Citizens protesting the ballot paper shortage incident during the local elections wave South Korean flags while demanding a revote in front of a Seoul vote-counting station on June 7. Photo: Chosun Ilbo / Park Seong-won

A week after South Korea’s local elections, the country’s political conversation is shifting in an unexpected direction.

On June 10, a public opinion survey showed support for the conservative People Power Party at 41.6%, slightly ahead of the Democratic Party’s 40.4%, despite the Democratic Party’s victories in many major local races only days earlier.

The result suggested that public attention may already be shifting away from the electoral outcome itself and toward the controversy surrounding how the election was administered.

Reports of ballot shortages at polling stations across the country have transformed what initially appeared to be isolated incidents into a broader institutional challenge.

From election result to election process

On June 5, the National Election Commission reported shortages at 50 polling locations nationwide. Three days later, it revised the figure upward to 91.

The changing figures themselves have become part of the controversy, fueling public skepticism and raising questions about election administration.

According to Chosun Ilbo, election authorities in Seoul’s Songpa District prepared ballots equivalent to approximately 51% of registered voters, while Ongjin County in Incheon prepared enough ballots to cover 100% of eligible voters.

The report noted that local election offices exercised substantial discretion because no nationally standardized printing guideline had been clearly established.

Courts have reportedly ordered the preservation of election materials while investigators examine how such disparities occurred.

Whether the explanation is administrative incompetence, procedural failure or something more serious, many citizens are asking how such a breakdown could occur in one of Asia’s most technologically advanced democracies.

The youth take to the streets

The most striking development may be who is asking those questions.

Since election day, crowds of up to thirty thousand demonstrators have gathered daily near Jamsil Sports Complex, close to one of the most heavily publicized polling locations affected by ballot shortages.

Multiple reports indicate that voters in their twenties and thirties constitute a substantial portion of the crowds.

For longtime observers of South Korean politics, this is unusual.
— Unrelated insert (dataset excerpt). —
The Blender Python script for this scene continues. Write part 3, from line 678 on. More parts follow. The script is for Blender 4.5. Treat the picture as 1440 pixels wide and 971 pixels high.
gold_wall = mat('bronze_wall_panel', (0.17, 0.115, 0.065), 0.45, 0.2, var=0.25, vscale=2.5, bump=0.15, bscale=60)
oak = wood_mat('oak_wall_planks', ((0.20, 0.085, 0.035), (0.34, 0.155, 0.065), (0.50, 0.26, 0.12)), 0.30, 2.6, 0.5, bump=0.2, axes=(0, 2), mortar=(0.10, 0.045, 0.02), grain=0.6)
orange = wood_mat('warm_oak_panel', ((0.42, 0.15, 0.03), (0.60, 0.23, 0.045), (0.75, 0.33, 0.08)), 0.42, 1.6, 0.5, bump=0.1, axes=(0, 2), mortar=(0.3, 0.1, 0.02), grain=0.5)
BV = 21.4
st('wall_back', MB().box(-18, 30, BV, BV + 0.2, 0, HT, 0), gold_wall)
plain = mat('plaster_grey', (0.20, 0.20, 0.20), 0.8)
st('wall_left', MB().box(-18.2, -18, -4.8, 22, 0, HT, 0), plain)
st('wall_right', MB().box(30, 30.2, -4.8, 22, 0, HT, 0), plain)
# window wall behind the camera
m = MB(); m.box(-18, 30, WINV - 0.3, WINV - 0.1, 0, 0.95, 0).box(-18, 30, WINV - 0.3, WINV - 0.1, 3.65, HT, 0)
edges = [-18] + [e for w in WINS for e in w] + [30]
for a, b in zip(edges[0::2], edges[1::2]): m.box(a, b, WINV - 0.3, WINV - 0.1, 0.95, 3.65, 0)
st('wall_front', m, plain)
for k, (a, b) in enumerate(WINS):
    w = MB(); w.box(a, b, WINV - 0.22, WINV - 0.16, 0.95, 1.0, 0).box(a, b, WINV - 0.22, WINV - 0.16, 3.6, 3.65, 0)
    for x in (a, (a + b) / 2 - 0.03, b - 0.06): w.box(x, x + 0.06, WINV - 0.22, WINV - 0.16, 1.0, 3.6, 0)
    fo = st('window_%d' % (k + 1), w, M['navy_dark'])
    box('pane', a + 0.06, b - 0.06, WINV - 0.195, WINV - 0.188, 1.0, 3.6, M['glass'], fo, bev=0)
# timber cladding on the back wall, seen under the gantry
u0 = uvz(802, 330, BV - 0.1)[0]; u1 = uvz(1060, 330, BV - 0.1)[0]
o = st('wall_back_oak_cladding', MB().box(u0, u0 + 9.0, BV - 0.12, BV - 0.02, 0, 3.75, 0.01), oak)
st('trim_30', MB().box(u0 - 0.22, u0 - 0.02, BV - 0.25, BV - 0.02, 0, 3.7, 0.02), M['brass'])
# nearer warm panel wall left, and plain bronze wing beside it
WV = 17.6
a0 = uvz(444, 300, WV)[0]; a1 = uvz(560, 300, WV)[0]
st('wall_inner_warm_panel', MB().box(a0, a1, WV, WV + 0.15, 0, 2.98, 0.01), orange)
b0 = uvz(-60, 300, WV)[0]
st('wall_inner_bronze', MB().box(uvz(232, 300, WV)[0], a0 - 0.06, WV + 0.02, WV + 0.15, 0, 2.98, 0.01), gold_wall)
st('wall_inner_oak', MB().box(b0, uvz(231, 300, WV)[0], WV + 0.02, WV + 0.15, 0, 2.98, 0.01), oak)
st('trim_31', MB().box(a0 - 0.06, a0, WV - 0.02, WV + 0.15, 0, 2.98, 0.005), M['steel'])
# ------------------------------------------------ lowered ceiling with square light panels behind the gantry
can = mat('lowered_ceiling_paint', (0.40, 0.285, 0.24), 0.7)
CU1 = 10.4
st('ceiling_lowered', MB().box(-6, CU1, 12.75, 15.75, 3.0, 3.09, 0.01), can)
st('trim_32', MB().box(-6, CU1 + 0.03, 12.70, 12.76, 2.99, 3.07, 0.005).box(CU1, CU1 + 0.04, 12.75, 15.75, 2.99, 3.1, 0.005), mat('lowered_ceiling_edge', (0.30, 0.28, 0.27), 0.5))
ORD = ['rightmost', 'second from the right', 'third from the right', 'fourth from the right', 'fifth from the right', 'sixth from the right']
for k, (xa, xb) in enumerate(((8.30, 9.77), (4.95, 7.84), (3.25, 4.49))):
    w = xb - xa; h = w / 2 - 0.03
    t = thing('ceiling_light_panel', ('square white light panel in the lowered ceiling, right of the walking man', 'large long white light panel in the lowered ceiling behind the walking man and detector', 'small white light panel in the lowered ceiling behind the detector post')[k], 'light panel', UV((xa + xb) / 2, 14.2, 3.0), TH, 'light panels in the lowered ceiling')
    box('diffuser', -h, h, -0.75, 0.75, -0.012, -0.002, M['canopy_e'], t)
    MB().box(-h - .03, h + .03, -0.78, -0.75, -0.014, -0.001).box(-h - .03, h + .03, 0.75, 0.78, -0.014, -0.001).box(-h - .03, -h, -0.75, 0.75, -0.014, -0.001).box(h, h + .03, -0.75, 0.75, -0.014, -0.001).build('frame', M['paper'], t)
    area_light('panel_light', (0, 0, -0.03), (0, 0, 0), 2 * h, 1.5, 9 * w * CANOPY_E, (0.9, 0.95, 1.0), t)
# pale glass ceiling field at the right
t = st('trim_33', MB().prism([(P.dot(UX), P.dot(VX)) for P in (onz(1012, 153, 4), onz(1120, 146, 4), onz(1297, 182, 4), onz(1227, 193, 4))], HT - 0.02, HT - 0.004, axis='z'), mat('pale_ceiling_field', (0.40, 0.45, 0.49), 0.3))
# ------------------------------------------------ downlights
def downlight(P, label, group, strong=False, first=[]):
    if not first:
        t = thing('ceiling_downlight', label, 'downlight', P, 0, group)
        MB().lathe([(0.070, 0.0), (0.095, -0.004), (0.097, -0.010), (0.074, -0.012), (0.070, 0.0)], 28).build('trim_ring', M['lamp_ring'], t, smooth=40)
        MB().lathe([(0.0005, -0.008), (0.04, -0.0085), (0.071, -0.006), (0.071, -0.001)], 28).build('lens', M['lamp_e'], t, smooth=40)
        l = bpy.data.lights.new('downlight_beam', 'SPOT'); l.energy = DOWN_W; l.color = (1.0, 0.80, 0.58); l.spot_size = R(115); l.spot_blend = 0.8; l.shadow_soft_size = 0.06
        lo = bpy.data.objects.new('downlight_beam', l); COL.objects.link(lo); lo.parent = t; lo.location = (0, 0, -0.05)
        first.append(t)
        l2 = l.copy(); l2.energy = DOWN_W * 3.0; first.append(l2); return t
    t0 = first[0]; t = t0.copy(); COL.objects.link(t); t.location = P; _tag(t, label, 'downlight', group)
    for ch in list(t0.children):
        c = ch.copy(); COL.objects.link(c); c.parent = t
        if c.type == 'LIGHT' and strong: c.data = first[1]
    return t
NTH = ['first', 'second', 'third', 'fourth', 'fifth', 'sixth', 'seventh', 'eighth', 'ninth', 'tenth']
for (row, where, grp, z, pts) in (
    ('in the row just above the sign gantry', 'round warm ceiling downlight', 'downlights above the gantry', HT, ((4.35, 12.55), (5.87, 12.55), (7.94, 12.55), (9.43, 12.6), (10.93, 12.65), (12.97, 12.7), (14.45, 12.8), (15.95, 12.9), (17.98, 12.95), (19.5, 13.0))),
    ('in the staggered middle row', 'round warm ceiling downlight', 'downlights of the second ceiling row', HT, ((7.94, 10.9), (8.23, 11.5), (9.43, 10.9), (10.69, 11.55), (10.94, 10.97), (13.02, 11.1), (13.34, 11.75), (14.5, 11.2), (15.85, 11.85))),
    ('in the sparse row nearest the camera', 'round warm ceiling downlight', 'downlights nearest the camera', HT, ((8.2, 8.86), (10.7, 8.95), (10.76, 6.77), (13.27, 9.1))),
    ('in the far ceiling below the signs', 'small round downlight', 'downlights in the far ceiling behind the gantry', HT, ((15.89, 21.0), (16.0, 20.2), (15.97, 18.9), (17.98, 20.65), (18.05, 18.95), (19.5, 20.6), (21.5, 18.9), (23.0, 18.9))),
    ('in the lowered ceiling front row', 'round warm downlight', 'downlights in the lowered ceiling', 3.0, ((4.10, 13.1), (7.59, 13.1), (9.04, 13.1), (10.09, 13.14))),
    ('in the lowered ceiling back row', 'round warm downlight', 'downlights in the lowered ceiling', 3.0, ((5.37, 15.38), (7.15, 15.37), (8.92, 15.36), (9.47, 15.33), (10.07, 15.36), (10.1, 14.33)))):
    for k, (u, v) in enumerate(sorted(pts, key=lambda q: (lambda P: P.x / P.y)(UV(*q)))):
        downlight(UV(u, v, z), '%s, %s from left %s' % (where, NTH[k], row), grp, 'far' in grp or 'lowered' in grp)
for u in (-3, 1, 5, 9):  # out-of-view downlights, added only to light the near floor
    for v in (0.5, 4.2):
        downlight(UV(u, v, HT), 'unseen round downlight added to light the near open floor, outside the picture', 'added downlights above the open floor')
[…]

Large-scale street mobilization has not traditionally been associated with conservative causes or concerns about election administration.

Yet many participants appear motivated less by ideology than by concerns about electoral transparency and institutional accountability.

One longtime conservative rally participant in her 40’s described being surprised by the unusually young crowd and by students voluntarily cleaning protest sites after demonstrations.

She later donated to the movement, saying the concerns voiced by young participants felt personal because her own daughter had recently entered university.

Whatever the ultimate cause of the ballot shortages, the controversy has clearly energized a demographic that many political parties have struggled to engage.

Beyond the conservative base

The issue is also beginning to spread beyond traditional conservative constituencies.

The student government of Chonnam National University recently joined a nationwide declaration criticizing the ballot shortage controversy.

That development is notable because the university is in the Jeolla region, long one of the Democratic Party’s strongest political bases.

Participation from institutions traditionally associated with progressive politics suggests the controversy is expanding beyond conservative circles and becoming a broader debate about confidence in electoral institutions.

Some younger participants have described the movement as a “second democratization movement,” reflecting growing frustration with institutional accountability.

The language may be dramatic, but it points to a growing perception among some younger voters that institutional accountability, rather than partisan loyalty, is becoming the defining issue.

Whether the ballot shortages ultimately prove to be the result of administrative incompetence, procedural failures or deeper institutional weaknesses, the political effects are already visible.

A generation of younger South Koreans that has often appeared disengaged from traditional politics is now demanding greater transparency from public institutions. That may become the most significant legacy of the controversy.

Hanjin Lew is a South Korean political commentator specializing in alliance politics and East Asian security affairs.